Las mesas afuera son de familia: grandes, madera resistente, para sostener ideas y debates, reencuentros postergados, festejos que choquen copas y un cierto color de barrio con los bancos que te permiten sentarte como en los bistrós de París, a mirar la gente pasar.

Adentro el espacio es pequeño, te cobija, no te abruma. La selección de vinos es una pared de museo. La curaduría es brillante y generosa. Hasta al conocedor sorprende. Como en las “grandes ligas” el precio está escrito en la botella.

Su horno es una panza redonda que se embaraza de pizzas. Es tan estético que salís pensando en qué lugar de tu casa cabría uno.

Ves la carta en la pared. Con el estilo de las pizzerías de siempre, pero con el minimalismo que reina en el ambiente. Parece ser reducida. Es una decisión sabia. Por dónde comenzar? Un desafío. Procciutto que se desborda, tomates confitados que son para suspirar, lmortadella desmayada con esmero, morcilla y huevo que me dejó con las ganas… La que elijas cumple una serie de condiciones que reverencia cualquier chef: el ingrediente es el rey, la simpleza es soberbia, porque deja al desnudo el buen hacer sin artilugios. No se necesita mucha arquitectura en el plato. Se necesita que te seduzca en el paladar. Aquí hay un maestro pizzero que ama la Italia tierra adentro y lo muestra en sus lienzos: esas masas chatas, con burbujas que explotan en migas ni bien le hincás el diente y llevan el borde dorado por el sol de la llama candente del horno.

El vestuario de cada pizza es elegido pensando en que suma y no llena. La percha de la masa se luce como top model en una serie de pasadas donde cada outfit te hace pensar si no sería probar el que sigue.

No podés irte sin darle espacio al canolli y al milagroso tiramisú. Tienen una personalidad sutil. Un sabor que te derrumba sin empalagarte. De esos con los que morirías tranquilo, sin darte cuenta, cuando vayas comiendo el tercero, como un sapo cocido lentamente.
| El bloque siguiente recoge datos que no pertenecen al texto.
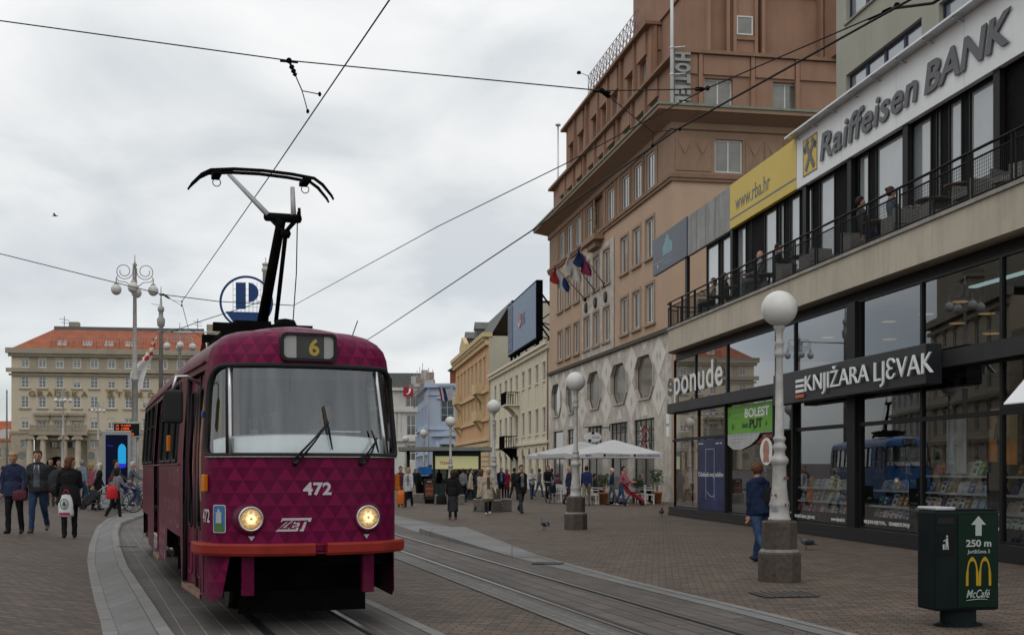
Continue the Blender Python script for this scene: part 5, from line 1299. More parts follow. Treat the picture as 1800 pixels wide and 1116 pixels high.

La vista del sitio te encandila. Te pone una sonrisa cuando olés la primera pieza que te toca. Esa placidez te lleva la mirada perdida en lo que pasa derredor. De pronto te das cuenta que hay subsuelo, que por una claraboya ves que sigue la vida bajo la vereda, donde los transeúntes pliegan su bici. Te vas a darle un vistazo. Tres hamacas subterráneas te dejan tan mudo como la pizza, mientras no podés creer que te mecés bajo tierra con el fondo proyectado de la propia esquina que tenés sobre tu cabeza.

Seguir la corriente no siempre es buena idea para el cardumen. Algún Nemo que se escape descubre más mundo apenas animándose a cruzar de vereda y darle oportunidad al sitio más calmado, dispuesto a recibirte.